Ideal, of course, would be for [Musharraf] to invite the U.N. or the U.S. or some group to come in and clean that place out, but that in itself is not going to be very easy. That part of the world, the terrain, the topography, is extremely daunting and very favorable to the people that have lived there and carried on what they do there for a thousand years. It would not be so easy to go in with troops on the ground, which ... we don't even have to spare now. We're all tied up in Afghanistan and Iraq.

What would happen if Musharraf were to fall?

That's easy to answer, because I'd answer it with a question: Who would his successor be? If you tell me that, then I'll tell you what would happen.

The scary thing is, the person is less likely to be as favorably inclined to the United States as he is. So if you got somebody like Iran has ... there's great speculation about the Pakistani nuclear situation, and then you have the Indian tinderbox, and Kashmir -- you've just got all these moving parts. And better the devil you know than the one you don't know. So I don't think it would be in our interest to have Musharraf fall. You go way, way back -- remember all the people that said no one could be worse than the shah of Iran, no one could be worse, gotta get rid of the shah? Well, we found someone worse, didn't we? The ayatollah. There are people who complained about Batista and they got Castro, so be careful what you wish for.

What about this cease-fire that just fell apart between pro-Taliban groups and the Pakistani government in the border regions near Afghanistan?

To the best of my knowledge it was a "You don't bother us, we don't bother you" thing. I don't know that it was as formalized as you indicate.

OK, but the end of that truce, is that going to have an effect on the Musharraf government or our ability to get at al-Qaida?

It all depends. These things happen independently of what governs more sophisticated nations. At the end of World War II, or even World War I, the United States had all these treaties and everything -- in that part of the world, it really doesn't matter what the paper says, it's about how the people behave. When it's in their interest to behave in a certain way, they behave that way. When it isn't, they don't.

The part of the NIE released to the public, the key judgments, says that "worldwide counterterrorism efforts over the past five years have constrained the ability of al-Qa'ida to attack the US Homeland again and have led terrorist groups to perceive the Homeland as a harder target to strike than on 9/11." Do you think that's accurate?

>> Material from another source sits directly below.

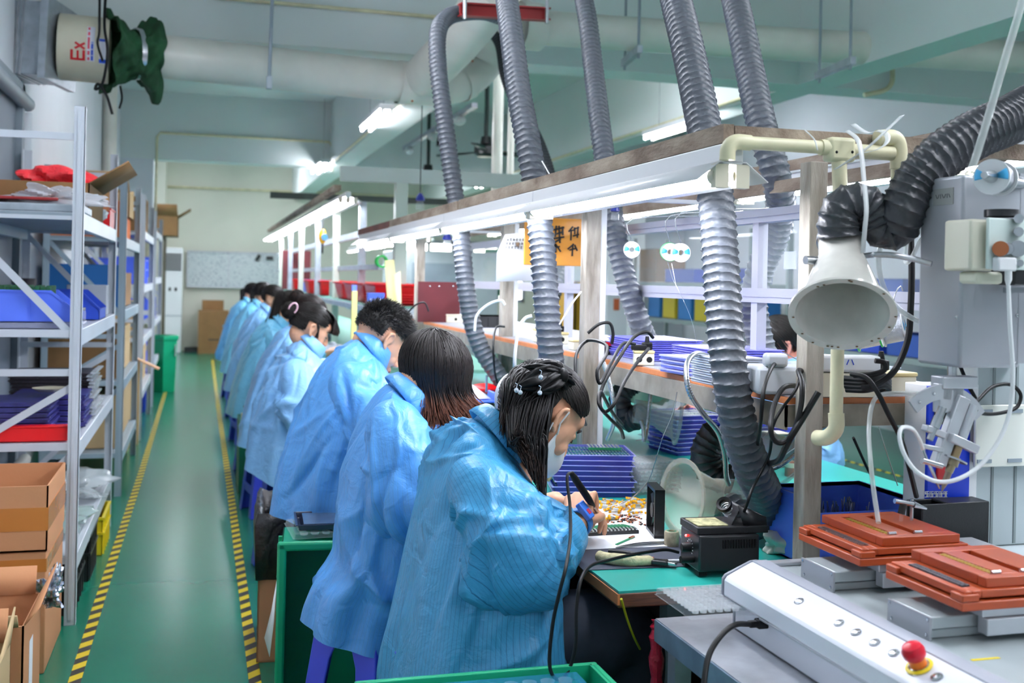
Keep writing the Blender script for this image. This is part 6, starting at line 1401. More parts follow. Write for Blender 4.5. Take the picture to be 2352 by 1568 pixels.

I don't know. I only know that since 9/11 we really haven't had anything [in the United States]. Certainly everything we've done has made it hard, but obviously there's a threshold that's been reached -- they can't do it, or they have patience. Who knows why nothing's happened? Obviously we've done some good work in absolutely cutting off some things, but when you have mothers raising children to blow themselves up and people standing in line to become suicide bombers, it's tough to build a net where the mesh is fine enough to catch all these people. So we'll see.